<<<<

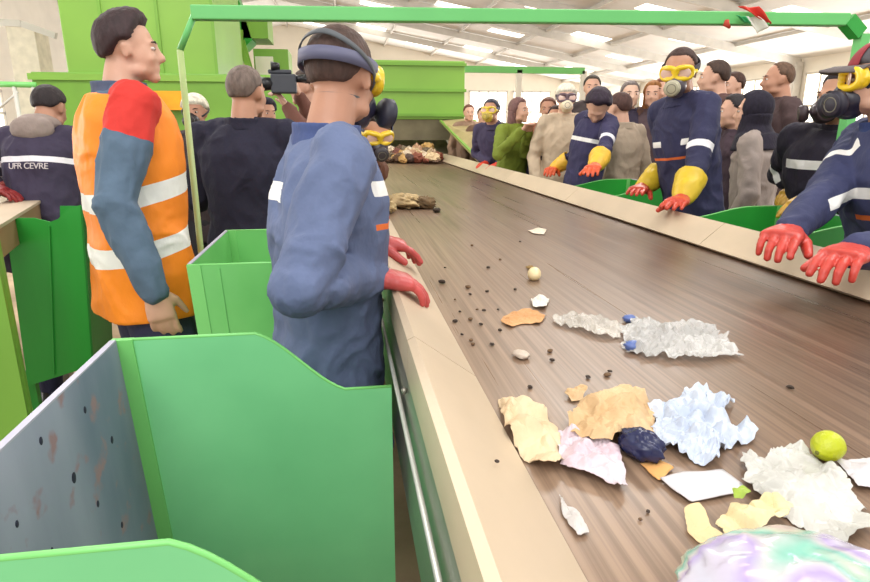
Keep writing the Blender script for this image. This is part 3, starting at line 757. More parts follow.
for u in(14,33): p=at(u,85,8.5); part('post',MB().tube([(p.x,8.5,0),p],.025,10),M_steel,hr_,True)
# pale column and bulkhead at far left
b=MB(); p0=at(6,30,14); p1=at(34,30,14); b.bb(p0.x,p1.x,14,14.6,0,at(10,26,14).z); trim(b,mat('column_beige',(216,208,190),.8))
b=MB(); b.bar(at(-5,22,14),at(22,24,14),.12,.12); b.bar(at(22,24,14),at(56,36,14),.12,.12); trim(b,M_steel)
b=MB(); b.bar(at(222,20,16),at(238,75,16),.5,.3,(0,1,0)); trim(b,mat('duct_tan',(190,170,140),.7))
# pipe by the chute on the floor (30-60,380-420)
# ---------------------------------------------------------------- the people
WH=(238,236,232); OR=(214,104,44)
NAVY=(40,42,78); RED=(206,58,42); YEL=(216,182,44)
def rail(u,v,z=1.175): return onz(u,v,z)
def rdir(a,b,dz=-.02):
    d=onz(b[0],b[1],1.17)-onz(a[0],a[1],1.17); return d.normalized()+V((0,0,dz))
# foreground worker
NWb=80
nw_=human('worker in slate blue coveralls with a masked face leaning on the left rail, in front','' or at(341,78,1.40),30,NWb,0,.93,lean=10,hpitch=6,
  hands={'R':rail(371,276,1.19),'L':rail(374,240,1.19)},hdir={'R':V((.95,.12,-.22)),'L':V((.95,.05,-.22))},vox=.0065,girth=1.10,skn='b',hair='buzz',haircol=(74,52,44),
  top=('coverall_jacket',(92,104,136)),trouser=(66,78,116),
  stripes=[('back',-.03,.43,.020,.10,WH),('front',.09,.45,.015,.085,WH),('front',.09,.375,.006,.085,OR)],
  glove=(194,78,76),mask={'goggles':(232,196,30),'resp':(34,34,58),'filters':'side','fcol':(46,46,60),'strap':(92,92,116),'rstrap':(84,88,92),'diag':.085},
  hs=.97,pole={'R':-UP*1+V((-.03,-.1,0)),'L':-UP+V((0,.3,0))},curl=.40,collar=(66,80,124),wr=.010,
  pelvis=V((-.055,1.36,.92)),palm={'R':V((0,0,-1)),'L':V((0,0,-1))},thumbside={'R':V((0,1,0)),'L':V((0,-1,0))})
# hip pouch (patterned cloth at the side)
r=nw_
bm_=MB(); hp_=at(288,291,1.30)
bm_.prism([at(284,268,1.22),at(312,302,1.22),at(279,304,1.22),at(276,285,1.22)],(0.012,.03,0))
def pattern():
    m=mat('patterned_cloth',(200,180,140),.8,0,.05,9,.2,60); nt=m.node_tree; L=nt.links.new; b=nt.nodes['Principled BSDF']
    tc=N(nt,'ShaderNodeTexCoord'); vo=N(nt,'ShaderNodeTexVoronoi',Scale=90.0); L(tc.outputs['Object'],vo.inputs['Vector'])
    cr=N(nt,'ShaderNodeValToRGB'); e=cr.color_ramp.elements; e[0].position=.25; e[1].position=.5; e[0].color=lin((96,74,58)); e[1].color=lin((214,192,152)); L(vo.outputs['Distance'],cr.inputs[0]); L(cr.outputs[0],b.inputs['Base Color']); return m
part('waist_cloth',bm_,pattern(),r['root'],True)
wb=MB()
for i in range(13):
    pass
# orange vest man
om=human('man in an orange high-visibility vest over a grey and red jacket, dark swept-up hair','' or at(130,50,2.1),80,62,0,1.0,lean=4,coat=-1,hs=.86,
  hands={'R':at(154,290,1.82),'L':None},hdir={'R':V((.16,.0,-1))},vox=.0065,girth=1.14,skn='a',hair='thick',haircol=(52,34,36),
  top=('jacket',(84,104,124)),stripes=[('sh','R',.115,(206,52,44)),('sh','L',.125,(206,52,44))],trouser=(58,58,92),
  pole={'R':V((-1,-.5,0))},curl=.30,shw=.88,pelvis=V((at(147,290,2.1).x,2.10,1.02)),collar=(74,84,108),wr=.008,palm={'R':V((-.2,1,0))},thumbside={'R':V((1,-.1,0))},bump=.4)
v_=MB(); s_=om['s']; sp=om['sp']; T=om['T']; pel=om['pel']
rings=[]
prof=[(-.10,.180,.140),(-.04,.178,.134),(.06,.172,.128),(.16,.162,.122),(.26,.158,.124),(.34,.156,.130),(.42,.146,.124),(.475,.138,.110),(.515,.108,.092),(.535,.085,.082)]
for t,wd,dp in prof: rings.append((pel+sp*(t*T),om['brn'],om['bfn'],(wd*1.13+.012)*s_,(dp*1.10+.012)*s_))
v_.loft(rings,28,power=2.5)
st=[]
for t in(.11,.265):
    st.append((tuple(pel+sp*(t*T)-om['loc']),om['sp']-om['bfn']*.22,.029,.6,(236,234,228)))
vm=fabric('hi_vis_vest_cloth',(250,136,26),st,rough=.6,bump=.35)
link('vest',remesh(v_,'vest',.0065,om['loc'],3,.008,6,3),vm,om['root'],True)
# man in black jacket
human('balding man in a black jacket standing with his back to us behind the second chute','' or at(247,93,2.8),28,14,0,1.0,lean=2,vox=.009,girth=1.13,skn='b',hair='balding',haircol=(112,96,88),
  hands={'R':at(262,185,3.05),'L':at(240,185,3.1)},top=('jacket',(32,30,50)),trouser=(40,38,50),eyes=False,wr=.008,stripes=[('fore','R',.9,.001,.05,WH)] if 0 else None)
# worker at second conveyor
w2=human('worker in dark jacket with white bands and grey hood, back turned, at the side conveyor','' or at(50,108,3.5),10,8,0,.98,lean=14,hpitch=22,vox=.009,girth=1.1,skn='b',hair='short',haircol=(40,30,32),
  hands={'L':V((-1.95,3.75,1.2)),'R':V((-1.5,3.95,1.2))},top=('jacket',(62,54,76)),trouser=(40,38,66),eyes=False,
  stripes=[('chest',.37,.014,.5,(240,236,240)),('arm','L',.78,.014,(240,236,240)),('arm','R',.78,.014,(240,236,240))],glove=(186,60,50),collar=(150,132,124))
hb=MB(); nk=w2['neck']; hb.ell(nk-w2['bfn']*.085-w2['sp']*.03,(w2['brn'],w2['bfn'],w2['sp']),(.11,.05,.065),20,12); hb.ell(nk-w2['bfn']*.03+w2['sp']*.005,(w2['brn'],w2['bfn'],w2['sp']),(.10,.09,.05),20,12)
link('hood',remesh(hb,'hood',.008,w2['loc'],3,.005,14),fabric('grey_hood_cloth',(150,134,126)),w2['root'],True)
# lettering on the back
cu=bpy.data.curves.new('t','FONT'); cu.body='UFR CEVRE'; cu.size=.042; cu.extrude=.001; cu.align_x='CENTER'; cu.space_character=.9
to=bpy.data.objects.new('t',cu); COL.objects.link(to); bpy.context.evaluated_depsgraph_get().update()
tm=bpy.data.meshes.new_from_object(to.evaluated_get(bpy.context.evaluated_depsgraph_get())); bpy.data.objects.remove(to)
ctr=w2['pel']+w2['sp']*(.315*w2['T'])-w2['bfn']*.148+w2['brn']*.02
for v in tm.vertices:
    x,y,z=v.co; v.co=(ctr-w2['loc'])+w2['brn']*x+w2['sp']*y-w2['bfn']*(z+.010-.9*x*x)
tm.name='back_lettering'; link('back_lettering',tm,mat('lettering_white',(206,196,196),.7),w2['root'])
# person at far-left edge, only arm and glove reach in
human('person in a dark sleeve and dull red glove reaching in at the far left edge','' or V((at(8,188,3.2).x-.52,3.25,1.58)),100,100,0,1,lean=22,vox=.011,hands={'R':at(0,192,3.15),'L':at(2,186,3.4)},top=('jacket',(44,30,48)),glove=(140,40,40),hdir={'R':V((.9,.1,-.2))},pelvis=V((at(8,188,3.2).x-.80,3.25,.92)))
# masked visitor with white cap behind the pole
human('small masked person in a white cap and black-and-tan patterned top, beside the thin pole','' or at(195,113,4.2),185,185,0,1.0,vox=.011,girth=.9,skn='b',hair='whitecap',top=('patterned_jacket',(60,48,50)),
  mask={'resp':(30,24,28),'filters':'front','fcol':(40,34,34)},trouser=(40,36,40))
# camera operator
human('camera operator in a brown jacket holding a video camera to the face','' or at(305,88,4.3),262,255,0,1.02,vox=.011,skn='a',hair='short',haircol=(60,40,30),
  hands={'R':at(300,98,4.15),'L':at(288,108,4.0)},hdir={'R':V((-.3,0,1)),'L':V((-.5,0,.8))},top=('jacket',(112,72,60)),curl=.6)
human('small dark-haired person standing between the black jacket and the camera operator','' or at(267,114,5.0),150,150,0,.93,vox=.014,hair='thick',haircol=(26,20,40),top=('jacket',(120,76,58)),skn='b')
vc=thing('video_camera','dark grey video camera held up left of the foreground worker','camera',at(282,85,3.95))
p=at(284,84,3.95); X=V((-1,0,0))
part('body_shell',MB().box(p,.15,.09,.11).box(p+V((-.02,0,.07)),.14,.03,.025),M('camera_plastic',(58,60,68),.45),vc,bevel=.008)
part('lens_barrel',MB().tube([p+V((-.07,-.01,.0)),p+V((-.15,-.03,-.005))],[.036,.042],20),M('camera_black',(24,24,28),.35),vc,True)
part('eyepiece',MB().tube([p+V((.06,0,.03)),p+V((.13,.02,.035))],[.02,.026],16),M('camera_black'),vc,True)
part('top_light',MB().tube([p+V((-.07,-.01,.10)),p+V((-.02,0,.10))],[.028,.02],16),M('camera_black'),vc,True)
# worker partly hidden behind foreground one
human('stooping masked worker just past the foreground worker, red and yellow gloves on the rail','' or at(376,132,3.05),170,120,0,.96,lean=30,hpitch=25,vox=.009,skn='b',hair='short',haircol=(40,28,26),
  hands={'R':rail(372,209,1.185)+V((-.06,0,0)),'L':rail(368,192,1.185)+V((-.10,0,0))},hdir={'R':V((1,.1,-.3)),'L':V((1,.1,-.3))},top=('coverall_jacket',(112,74,58)),glove=(214,62,46),cuff=YEL,trouser=NAVY,
  mask={'goggles':(226,190,40),'resp':(40,34,48),'filters':'front','fcol':(60,56,60)},pelvis=V((-.25,3.1,.92)))
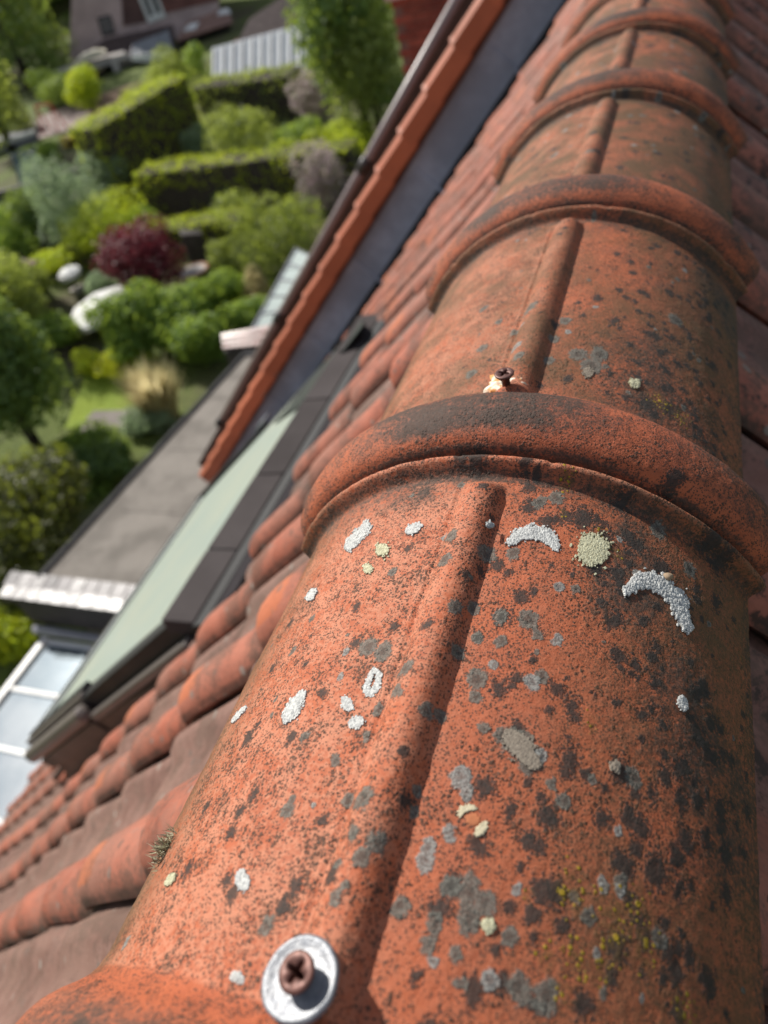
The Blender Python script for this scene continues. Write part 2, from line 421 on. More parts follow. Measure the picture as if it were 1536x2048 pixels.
def ground_patch(name, pix, mat, lift=0.03, n=10, **kw):
    c = [ghit(*q) for q in pix]; P = np.zeros((n, n, 3))
    for i in range(n):
        for j in range(n):
            u, v = i / (n - 1), j / (n - 1)
            w = (c[0] * (1 - u) + c[1] * u) * (1 - v) + (c[3] * (1 - u) + c[2] * u) * v
            P[i, j] = (w[0], w[1], zg(math.hypot(w[0], w[1])) + lift)
    return MB().grid(P, True).build(name, mat, **kw)
_t = NT('mown_lawn'); _p = _t.pos()
_c = _t.mix(_t.step(_t.noise(_p, 1.2, 3), .35, .65), (0.21, 0.27, 0.025), (0.16, 0.22, 0.022))
_c = _t.mix(_t.step(_t.noise(_p, 30, 3), .4, .7, 0, .5), _c, (0.11, 0.16, 0.018))
MT['lawn'] = _t.fin(_c, 0.8, 0.2, None, _t.bump(_t.noise(_p, 60, 3), 0.6, 0.04))
ground_patch('lawn', [(130, 860), (330, 850), (330, 735), (180, 730)], MT['lawn'], kind='structure')
ground_patch('lawn', [(440, 640), (560, 640), (560, 560), (440, 570)], MT['lawn'], kind='structure')
ground_patch('garden_path', [(150, 868), (330, 862), (330, 822), (190, 826)], MT['path'], 0.06, kind='structure')
ground_patch('patio', [(60, 285), (185, 250), (175, 205), (80, 235)], plain('patio_paving', (0.24, 0.17, 0.155), .8, .2, 3), 0.05, kind='structure')
ground_patch('garden_bed', [(170, 250), (290, 190), (280, 165), (190, 195)], plain('brown_soil_bed', (0.16, 0.095, 0.05), .9, .2, 3), 0.05, kind='structure')
ground_patch('garden_bed', [(0, 560), (160, 470), (160, 330), (0, 400)], MT['earth'], 0.04, kind='structure')

# ------------------------------------------------------------------ the house under the camera
house = root('tiled_house', (0, 1.6, -9), 'foreground house with weathered orange clay ridge, pantiled slopes and roof window', 'house')
def wall_block(name, x0, x1, y0, y1, z0, z1, mat, parent):
    return MB().box(((x0 + x1) / 2, (y0 + y1) / 2, (z0 + z1) / 2), (x1 - x0, y1 - y0, z1 - z0)).build(name, mat, parent)
YA, YB = -3.2, 4.19
wall_block('wall', -3.45, 3.45, YA + .15, YB, -9, -3.75, MT['brickwall'], house)
for sd in (-1, 1):
    for sa, sb in ((-.12, 2.395), (2.405, 5.3)):
        b = MB(); pts = [rp(YA, sa, -.06, sd), rp(YA, sb, -.06, sd), rp(YA, sb, -.09, sd), rp(YA, sa, -.09, sd)]
        b.prism(pts, (0, YB - YA, 0)); b.build('roof_deck', MT['deck'], house)
for yy in (YA + .15, ):
    MB().prism([(-3.45, yy, -3.75), (3.45, yy, -3.75), (0, yy, -.3)], (0, .2, 0)).build('gable_wall', MT['brickwall'], house)

# ---- ridge tiles
RB = 0.147
LIPS = [-0.033, 0.287, 0.610, 0.930, 1.242, 1.56, 1.88, 2.20, 2.52, 2.84, 3.16, 3.48, 3.80]
LIPS = [-0.993, -0.673, -0.353] + LIPS + [4.12]
AM = math.radians(62.5)
PROF = np.array([(.0045, .1485), (.0060, .1490), (.0068, .1530), (.0085, .1572), (.0120, .1612), (.017, .1643), (.023, .1666), (.030, .1677), (.037, .1674), (.043, .1658), (.049, .1625),
                 (.054, .1580), (.058, .1535), (.0615, .1503), (.066, .1480), (.072, .1470), (.6, .1470)])

# flat lichen discs seen on the near tiles: (photo x, photo y, radius in photo px, field)
SPOTS = []
def z7(l, k): SPOTS.extend([(350 + x * .4557, 1200 + y * .4557, r * .4557, k) for x, y, r in l])
def z8(l, k): SPOTS.extend([(836 + x * .4557, 1300 + y * .4557, r * .4557, k) for x, y, r in l])
def z6(l, k): SPOTS.extend([(600 + x * .609, 600 + y * .609, r * .609, k) for x, y, r in l])
z7([(840, 195, 45), (905, 215, 45), (1020, 330, 38), (975, 425, 28), (890, 470, 32), (835, 590, 28), (560, 590, 26), (695, 690, 30), (845, 895, 48), (480, 915, 38),
    (495, 870, 25), (900, 1090, 42), (840, 1165, 45), (800, 1050, 30), (770, 1280, 25), (720, 1340, 34), (730, 1185, 25), (390, 1420, 42), (1110, 510, 34), (1170, 505, 28),
    (1240, 220, 32), (1330, 335, 50), (1320, 412, 28), (1430, 60, 35), (1310, 30, 26), (1050, 920, 26), (1065, 840, 24), (985, 1340, 42), (1290, 1265, 56), (1360, 1320, 46),
    (1290, 1390, 52), (1140, 1420, 42), (1470, 1470, 36), (1360, 550, 28), (1430, 580, 30), (1490, 620, 62), (500, 215, 22), (1000, 445, 20)], 'grey')
z7([(740, 215, 20), (720, 328, 22), (1405, 278, 24), (1255, 770, 44), (1285, 840, 30), (1205, 1015, 36), (1110, 1075, 40), (1100, 1135, 44), (600, 890, 14)], 'lite')
z7([(640, 395, 26), (495, 595, 26), (300, 600, 34), (330, 850, 30), (275, 915, 28), (230, 1010, 30), (700, 1225, 34), (465, 1335, 36), (640, 950, 24), (1010, 710, 24),
    (1330, 150, 24), (1360, 810, 46), (1010, 890, 34), (1215, 1245, 42), (40, 1170, 40), (240, 1280, 34), (120, 900, 30), (410, 290, 24), (790, 170, 28), (560, 270, 18)], 'dark')
z8([(260, 115, 50), (550, 105, 36), (250, 190, 26), (290, 330, 24), (375, 370, 36), (450, 390, 55), (500, 470, 60), (960, 550, 48), (140, 1030, 38), (220, 1040, 45), (300, 1100, 46),
    (235, 1170, 50), (75, 1185, 38), (45, 1290, 40), (165, 1330, 35), (400, 1245, 30), (450, 1470, 60), (570, 1520, 66), (910, 1010, 36), (830, 1510, 26), (1080, 1260, 46),
    (160, 1460, 20), (780, 560, 26), (600, 580, 26), (650, 650, 36), (700, 1080, 30), (760, 1160, 34)], 'grey')
z8([(338, 57, 22), (500, 125, 40), (545, 450, 32), (185, 545, 42), (70, 1370, 26), (325, 1440, 36), (830, 1025, 34), (905, 1065, 26), (895, 795, 24), (800, 1340, 26), (1000, 1530, 20), (440, 1040, 24)], 'lite')
z8([(690, 235, 40), (680, 475, 55), (900, 520, 55), (295, 595, 46), (410, 700, 34), (580, 720, 50), (820, 730, 44), (990, 770, 50), (1180, 660, 40), (1250, 660, 40), (1240, 210, 26),
    (965, 50, 32), (1045, 20, 26), (905, 65, 22), (490, 830, 44), (270, 850, 50), (375, 1445, 42), (550, 1045, 58), (410, 1110, 30), (500, 1155, 38), (1100, 545, 36), (1060, 960, 75),
    (940, 700, 30), (1200, 840, 60), (1150, 900, 50), (1250, 360, 40), (1290, 440, 36), (1390, 480, 30), (620, 150, 26), (430, 110, 26), (500, 30, 24), (1060, 130, 30), (545, 630, 22), (1350, 760, 40),
    (460, 950, 26), (650, 1200, 40), (900, 1300, 50), (1120, 1330, 50), (1020, 1260, 40), (860, 1420, 40)], 'dark')
z6([(500, 797, 22), (480, 880, 26), (615, 830, 28), (700, 823, 26), (660, 1030, 30), (750, 1040, 34), (575, 1005, 24), (785, 1090, 22), (660, 1110, 24), (585, 1100, 22), (515, 1030, 26),
    (790, 655, 26), (1185, 750, 34), (1290, 875, 30), (845, 640, 28), (300, 885, 18), (835, 120, 20), (755, 42, 26), (650, 65, 16), (595, 150, 20), (720, 210, 20), (820, 190, 20),
    (915, 170, 34), (985, 170, 34), (960, 205, 40), (600, 20, 18), (1130, 415, 26), (1240, 60, 30), (870, 60, 20), (700, 100, 18), (560, 235, 22)], 'grey')
z6([(710, 170, 20), (855, 935, 22), (850, 1110, 20), (985, 382, 13), (880, 95, 12), (1060, 780, 12), (470, 775, 12)], 'lite')
z6([(645, 860, 22), (595, 885, 18), (725, 965, 28), (755, 605, 22), (930, 710, 46), (1055, 670, 30), (980, 870, 36), (1055, 890, 28), (305, 1065, 18), (880, 700, 30), (1000, 770, 30), (1110, 800, 30),
    (350, 805, 16), (180, 1000, 18), (1200, 880, 40), (1330, 800, 40), (1380, 860, 40), (590, 540, 40), (540, 545, 30), (740, 560, 26), (810, 720, 26), (840, 710, 20), (1180, 640, 30),
    (1150, 330, 30), (1220, 350, 30), (880, 250, 20), (790, 275, 16), (640, 260, 16)], 'dark')
MOSS = [(836 + x * .4557, 1300 + y * .4557, r * .4557) for x, y, r in [(680, 1060, 130), (850, 1140, 150), (960, 1170, 150), (700, 1350, 110), (850, 1250, 150), (560, 1340, 80), (800, 1390, 100), (1000, 1300, 120), (760, 320, 60), (1420, 30, 30), (1180, 1600, 120), (480, 1080, 50), (650, 1500, 90)]]
MOSS += [(600 + x * .609, 600 + y * .609, r * .609) for x, y, r in [(870, 610, 40), (980, 770, 40), (1040, 830, 40), (1130, 890, 20), (1180, 330, 60), (1250, 380, 60), (1100, 270, 30), (860, 700, 25), (1265, 80, 25)]]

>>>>

● Exercise task
Scan the entries above for the word "this" and collect each line holding it.

● Finished task
Keep writing the Blender script for this image. This is part 3, starting at line 757. More parts follow.
The Blender Python script for this scene continues. Write part 2, from line 421 on. More parts follow. Measure the picture as if it were 1536x2048 pixels.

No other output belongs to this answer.